- [GOAL]:
Repeat the full listing, word for word.

- [SOURCE MATERIAL]:
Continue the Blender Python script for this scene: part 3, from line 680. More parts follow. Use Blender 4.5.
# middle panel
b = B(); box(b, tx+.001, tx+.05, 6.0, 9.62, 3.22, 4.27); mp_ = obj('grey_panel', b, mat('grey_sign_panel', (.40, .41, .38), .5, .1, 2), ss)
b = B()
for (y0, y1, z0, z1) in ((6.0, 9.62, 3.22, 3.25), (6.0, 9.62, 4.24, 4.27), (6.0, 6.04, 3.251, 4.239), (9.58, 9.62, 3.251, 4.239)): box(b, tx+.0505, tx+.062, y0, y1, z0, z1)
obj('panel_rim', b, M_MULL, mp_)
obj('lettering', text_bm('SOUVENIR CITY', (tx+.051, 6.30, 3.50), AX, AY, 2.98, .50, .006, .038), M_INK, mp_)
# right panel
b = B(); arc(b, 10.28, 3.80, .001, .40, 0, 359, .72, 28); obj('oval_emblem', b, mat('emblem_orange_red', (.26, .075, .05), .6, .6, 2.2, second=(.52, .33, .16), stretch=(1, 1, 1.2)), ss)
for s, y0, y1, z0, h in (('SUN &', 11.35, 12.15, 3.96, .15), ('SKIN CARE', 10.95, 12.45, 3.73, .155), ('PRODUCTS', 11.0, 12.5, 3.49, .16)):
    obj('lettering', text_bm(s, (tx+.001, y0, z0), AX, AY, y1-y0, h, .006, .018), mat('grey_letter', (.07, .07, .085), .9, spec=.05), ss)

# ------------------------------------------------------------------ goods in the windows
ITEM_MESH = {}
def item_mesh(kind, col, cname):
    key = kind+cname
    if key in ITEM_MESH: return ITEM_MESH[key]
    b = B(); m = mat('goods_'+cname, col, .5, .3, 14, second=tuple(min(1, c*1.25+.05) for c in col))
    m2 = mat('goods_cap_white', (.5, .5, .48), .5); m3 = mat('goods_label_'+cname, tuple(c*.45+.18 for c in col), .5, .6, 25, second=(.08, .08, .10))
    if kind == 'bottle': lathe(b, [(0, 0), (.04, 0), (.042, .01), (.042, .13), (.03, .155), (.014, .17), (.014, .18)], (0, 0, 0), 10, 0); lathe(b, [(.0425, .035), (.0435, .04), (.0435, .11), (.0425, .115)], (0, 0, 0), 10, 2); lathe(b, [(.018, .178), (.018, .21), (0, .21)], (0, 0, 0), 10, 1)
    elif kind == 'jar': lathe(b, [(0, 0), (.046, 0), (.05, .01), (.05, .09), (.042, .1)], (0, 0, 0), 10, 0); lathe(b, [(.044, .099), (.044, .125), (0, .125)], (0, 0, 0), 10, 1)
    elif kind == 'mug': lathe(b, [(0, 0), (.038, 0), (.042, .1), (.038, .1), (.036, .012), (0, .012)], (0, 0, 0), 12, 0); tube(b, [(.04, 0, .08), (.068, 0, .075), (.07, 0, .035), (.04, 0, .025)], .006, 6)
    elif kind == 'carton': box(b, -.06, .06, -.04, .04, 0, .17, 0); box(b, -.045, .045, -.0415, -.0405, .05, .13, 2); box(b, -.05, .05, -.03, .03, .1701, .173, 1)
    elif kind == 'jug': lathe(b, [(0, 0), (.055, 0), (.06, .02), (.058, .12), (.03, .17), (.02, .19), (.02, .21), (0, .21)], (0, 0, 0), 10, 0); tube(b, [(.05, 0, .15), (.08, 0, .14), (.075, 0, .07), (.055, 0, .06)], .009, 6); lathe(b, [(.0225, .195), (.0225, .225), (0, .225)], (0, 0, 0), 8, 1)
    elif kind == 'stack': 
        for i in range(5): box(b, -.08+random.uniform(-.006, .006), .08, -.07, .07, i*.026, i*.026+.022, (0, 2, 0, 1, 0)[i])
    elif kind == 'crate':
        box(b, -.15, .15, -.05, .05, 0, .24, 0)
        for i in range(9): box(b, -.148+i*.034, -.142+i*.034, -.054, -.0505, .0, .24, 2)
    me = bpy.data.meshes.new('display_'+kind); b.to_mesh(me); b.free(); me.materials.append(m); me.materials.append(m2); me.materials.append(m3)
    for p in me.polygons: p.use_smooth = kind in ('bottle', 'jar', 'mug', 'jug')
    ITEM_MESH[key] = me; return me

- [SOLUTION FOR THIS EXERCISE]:
Continue the Blender Python script for this scene: part 3, from line 680. More parts follow. Use Blender 4.5.
# middle panel
b = B(); box(b, tx+.001, tx+.05, 6.0, 9.62, 3.22, 4.27); mp_ = obj('grey_panel', b, mat('grey_sign_panel', (.40, .41, .38), .5, .1, 2), ss)
b = B()
for (y0, y1, z0, z1) in ((6.0, 9.62, 3.22, 3.25), (6.0, 9.62, 4.24, 4.27), (6.0, 6.04, 3.251, 4.239), (9.58, 9.62, 3.251, 4.239)): box(b, tx+.0505, tx+.062, y0, y1, z0, z1)
obj('panel_rim', b, M_MULL, mp_)
obj('lettering', text_bm('SOUVENIR CITY', (tx+.051, 6.30, 3.50), AX, AY, 2.98, .50, .006, .038), M_INK, mp_)
# right panel
b = B(); arc(b, 10.28, 3.80, .001, .40, 0, 359, .72, 28); obj('oval_emblem', b, mat('emblem_orange_red', (.26, .075, .05), .6, .6, 2.2, second=(.52, .33, .16), stretch=(1, 1, 1.2)), ss)
for s, y0, y1, z0, h in (('SUN &', 11.35, 12.15, 3.96, .15), ('SKIN CARE', 10.95, 12.45, 3.73, .155), ('PRODUCTS', 11.0, 12.5, 3.49, .16)):
    obj('lettering', text_bm(s, (tx+.001, y0, z0), AX, AY, y1-y0, h, .006, .018), mat('grey_letter', (.07, .07, .085), .9, spec=.05), ss)

# ------------------------------------------------------------------ goods in the windows
ITEM_MESH = {}
def item_mesh(kind, col, cname):
    key = kind+cname
    if key in ITEM_MESH: return ITEM_MESH[key]
    b = B(); m = mat('goods_'+cname, col, .5, .3, 14, second=tuple(min(1, c*1.25+.05) for c in col))
    m2 = mat('goods_cap_white', (.5, .5, .48), .5); m3 = mat('goods_label_'+cname, tuple(c*.45+.18 for c in col), .5, .6, 25, second=(.08, .08, .10))
    if kind == 'bottle': lathe(b, [(0, 0), (.04, 0), (.042, .01), (.042, .13), (.03, .155), (.014, .17), (.014, .18)], (0, 0, 0), 10, 0); lathe(b, [(.0425, .035), (.0435, .04), (.0435, .11), (.0425, .115)], (0, 0, 0), 10, 2); lathe(b, [(.018, .178), (.018, .21), (0, .21)], (0, 0, 0), 10, 1)
    elif kind == 'jar': lathe(b, [(0, 0), (.046, 0), (.05, .01), (.05, .09), (.042, .1)], (0, 0, 0), 10, 0); lathe(b, [(.044, .099), (.044, .125), (0, .125)], (0, 0, 0), 10, 1)
    elif kind == 'mug': lathe(b, [(0, 0), (.038, 0), (.042, .1), (.038, .1), (.036, .012), (0, .012)], (0, 0, 0), 12, 0); tube(b, [(.04, 0, .08), (.068, 0, .075), (.07, 0, .035), (.04, 0, .025)], .006, 6)
    elif kind == 'carton': box(b, -.06, .06, -.04, .04, 0, .17, 0); box(b, -.045, .045, -.0415, -.0405, .05, .13, 2); box(b, -.05, .05, -.03, .03, .1701, .173, 1)
    elif kind == 'jug': lathe(b, [(0, 0), (.055, 0), (.06, .02), (.058, .12), (.03, .17), (.02, .19), (.02, .21), (0, .21)], (0, 0, 0), 10, 0); tube(b, [(.05, 0, .15), (.08, 0, .14), (.075, 0, .07), (.055, 0, .06)], .009, 6); lathe(b, [(.0225, .195), (.0225, .225), (0, .225)], (0, 0, 0), 8, 1)
    elif kind == 'stack': 
        for i in range(5): box(b, -.08+random.uniform(-.006, .006), .08, -.07, .07, i*.026, i*.026+.022, (0, 2, 0, 1, 0)[i])
    elif kind == 'crate':
        box(b, -.15, .15, -.05, .05, 0, .24, 0)
        for i in range(9): box(b, -.148+i*.034, -.142+i*.034, -.054, -.0505, .0, .24, 2)
    me = bpy.data.meshes.new('display_'+kind); b.to_mesh(me); b.free(); me.materials.append(m); me.materials.append(m2); me.materials.append(m3)
    for p in me.polygons: p.use_smooth = kind in ('bottle', 'jar', 'mug', 'jug')
    ITEM_MESH[key] = me; return me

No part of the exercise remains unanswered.